In the current global context of environmental and food crisis, this panel puts forward solution-focused and practice-oriented ethnographic research undertaken in contexts where ongoing alternatives to unsustainable living, business-as-usual agribusiness, and food production were examined.

Long Abstract:

Providing a platform for researchers working in the areas of bioregionalism and permaculture principles of living, we want to investigate grassroots practices that explicitly go against the mainstream. We are interested in exploring both their imaginative potential as well as problematic or contradictory aspects. Permaculture is a global grassroots development philosophy and sustainability movement that encompasses a set of ethical principles and design guidelines/techniques for creating sustainable, permanent culture and agriculture. Bioregionalism proposes that economic activities should be constrained by ecological boundaries rather than arbitrary political divisions. It proposes a re-grounding of culture and community within particular watersheds and biotic communities. We do not limit our areas of interest to ecovillages that often explicitly incorporate principles of bioregionalism and permaculture, but encourage comparison with peasant livelihoods and sites of alternative food production as traditional applications of ecological principles in practice. How do these grassroots and movements and practices differ from dominant practices in how autonomy, growth, control, possibility, hope and crisis are re-imagined and practised?
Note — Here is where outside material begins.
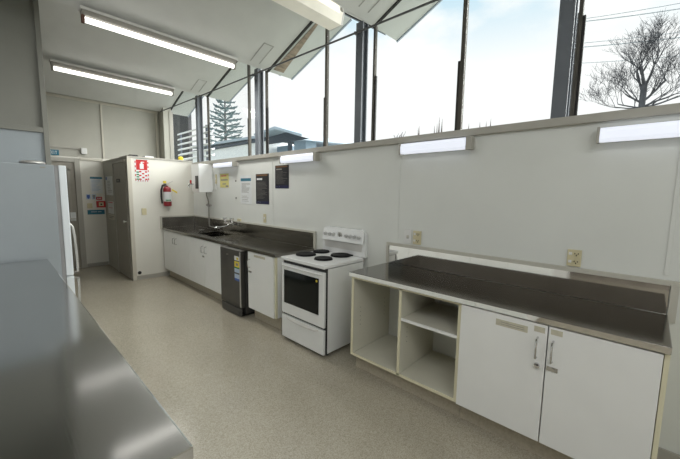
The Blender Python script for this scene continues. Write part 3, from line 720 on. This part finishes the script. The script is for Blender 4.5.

Finally, we want to investigate the consequences of practice-oriented research for an environmental epistemology in anthropology. What is the potential of an anthropological public engagement with these grassroots movements? How can we expand our knowledge on sustainability in ways that complement and enable us to extend our traditional areas of theoretical and practical expertise? What are the consequences of real engagement with practice-oriented research for anthropology in theory, practice and dissemination?